Not that my blog has thus far been any indication, but I do have actual, you know, responsibilities as a Fulbrighter.  It’s not all traipsing off to far-off places and gouging myself on chocolate-filled croissants, only mostly.  So, two months in (!), the time has come to tell you the stuff I’ve been telling my résumé as of late (have I mentioned I’ve been applying to grad schools?  I’m applying to grad schools): namely, teaching.  Actual, for-real, getting-up-in-front-of-a-class-and-talking-in-English-too-far-above-their-heads teaching.

I have zero, give or take zero, teaching experience.  But I like American topics well enough, so I figured I could do this.  Folk music?  Got it.  Southern-fried foods?  Love ’em.  Football?  I mean, I’ve seen it before.  So, I saw this opportunity as a chance to get to another country and spread my love for locality, for traditions, for anything specifically not Wal-Mart related (save Fayetteville) – I could rewrite America, not as as the obesity-plagued gun-toting war-mongering McDonald’s PlayPlace it’s become to the international eye, but as a place of diversity and quirky cultural amalgamations, of national parks, folksy traditions, and tall tales.  Essentially, it seems my plan was to swap one simplistic reading of America for another simplistic reading that I just liked better.  Solid.

But whoa-ho-ho, little Lori, not so fast.  Before you embark on your grandiose plan of painting all Americans as down-home folk wearing overalls and baking lattice-crust apple pies on Sundays, you have to get those tenses straight.

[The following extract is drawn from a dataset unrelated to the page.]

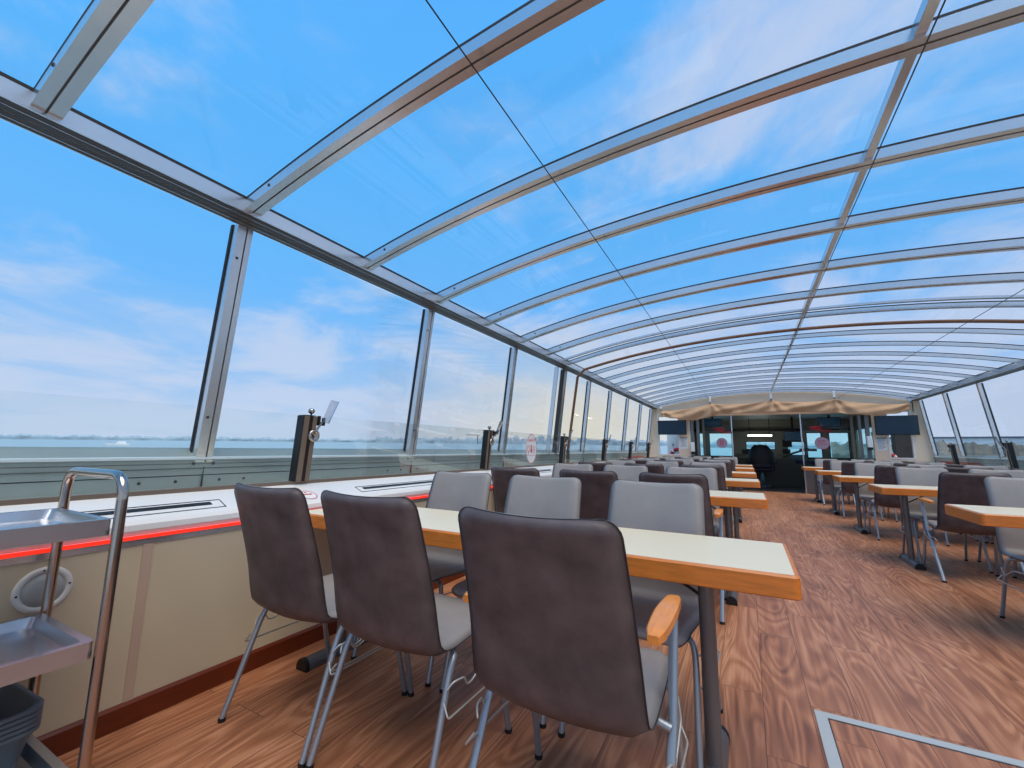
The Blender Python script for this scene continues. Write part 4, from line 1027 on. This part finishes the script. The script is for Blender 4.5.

And just how un-straight they are.  I’m currently floundering in a sea of present perfect and simple past, of signal words, and of trying to figure out better explanations for the differences between “I’m going to” and “I will” other than “that’s just the way it is!”  Actually, I do really like when I can help with the grammar bits of lessons; it’s fun reminding myself of things I haven’t practiced since grade school days, and I tend to be a fan of grammar anyway – it’s like a puzzle, its formula the closest thing to anything faintly mathematical that I’ll ever like.  And it’s been pretty interesting to see common mistakes Germans make when learning English, generally the fault of direct translation – they live “in the near of” the Rhine, and they “visit” the Berufsbildende Schule, where they “learn” for tests.

But grammar aside, I have been given several opportunities to talk on “themes”: teenage life in America, Route 66, and later this week I’m supposed to present a lesson about American history, Halloween, Thanksgiving, and the political system all in one, which will be… tricky.  Luckily, I’ll go armed with candy corn, which might distract them from all the awkward non-sequiturs that lesson will be sprinkled with (so kids, we just talked about the Great Depression; I bet they didn’t get much candy for Halloween during those years!  Kind of like how Charlie Brown just got rocks when he went trick-or-treating in this classic 1966 Halloween special…).  Or whatever.

Still, I’m feeling more prepared for this lesson than you might expect, because I’ve got my own little rock in my trick or treat bag ace up my sleeve:

 

J. William Fulbright, I hope I make you proud.